Thanks largely to Peralta, they accomplished the former.

"I'm getting more comfortable here," Peralta said, "and I'm getting better every time out there."

Aramis Ramirez also homered Sunday -- on his bobblehead day - and the Brewers improved to 12-1-2 over their last 15 series at Miller Park. They have not lost a series at home since July 26-29, when the Nationals took three of four and Zack Greinke was shipped to the Angels.

A lot has changed since then, most notably the Brewers' place in the standings. They were 11 games under .500 after that series loss to Washington, and fell to 12 games under and 12 1/2 games out of the second Wild Card by Aug. 19. That's when the Brewers began their 20-6 surge.

The Brewers have mounted their climb into contention with a slew of young pitchers, including Peralta. Only one of the two Mets singles left the infield, and Peralta needed only 82 pitches through seven innings, including just 24 balls to the first 23 Mets batters.

He doubled in the bottom of the seventh inning for his first Major League hit, then appeared to struggle in the eighth. Peralta went to a three-ball count against three consecutive hitters including Mets catcher Josh Thole, who walked.

Peralta escaped, and Axford converted his 11th consecutive save opportunity to finish the win.

"[Peralta] pitched very well," said Mets manager Terry Collins. "He's got a live arm, command of his breaking ball. I was very impressed. He pitched inside when he wanted to. Threw the ball great."

Did the Mets' unfamiliarity play a part?

"I think it had a lot to do with it," Collins said. "But he's also got great stuff."

Peralta struck out five batters -- including Lucas Duda in the second inning for the 1,259th strikeout by a Brewers pitcher this season, a franchise record. Milwaukee is challenging a Major League record set by the 2003 Cubs, who whiffed 1,404 opponents.

"It doesn't get much better than that," Brewers manager Ron Roenicke said of Peralta. "It's overpowering stuff with movement, down, and a tremendous slider. Really, that's as good as it gets."

The stuff has never been the issue for Peralta, who sits easily in the 96-mph range with his fastball. The issue has long been command, something he addressed with a mechanical adjustment just before his promotion to Milwaukee.

The Brewers planned to use September to evaluate Peralta's candidacy for next year's starting rotation. The team's sudden surge means they are doing so amid a postseason push.

"I've been working all season long on my command," Peralta said. "Since I got here, I'm trying not to do too much. Just throw the ball and follow the pitch, and I've got way better command than I had in Triple-A. ... I'm just going to enjoy my time here and do the best I can.
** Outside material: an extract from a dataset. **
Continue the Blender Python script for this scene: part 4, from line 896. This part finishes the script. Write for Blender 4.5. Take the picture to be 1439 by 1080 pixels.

That's what I've been doing, and I'm pretty excited about the way that I've been pitching."

Losing pitcher Chris Young was burned by the Brewers' trio of home runs in his first Miller Park start since he pitched for the Padres in September 2008.

The 6-foot-10 right-hander allowed three runs on five hits in 6 2/3 innings.

"He always impresses me," Braun said. "He's always been good. He's one of those guys who is really deceptive. He throws a fastball that's really difficult to get on top of. He's got above-average command, he doesn't walk guys, he rarely gets himself in trouble. He certainly threw the ball well today -- we only got a few hits against him but we were able to make those few hits count."

The Brewers have 16 games left on the regular season schedule, the next 10 on the road against fellow Wild Card contender Pittsburgh, then NL East-leading Washington and NL Central-leading Cincinnati.

"Going into this road trip, it was real important to win today," Roenicke said. "This road trip is going to be tough, and we know it."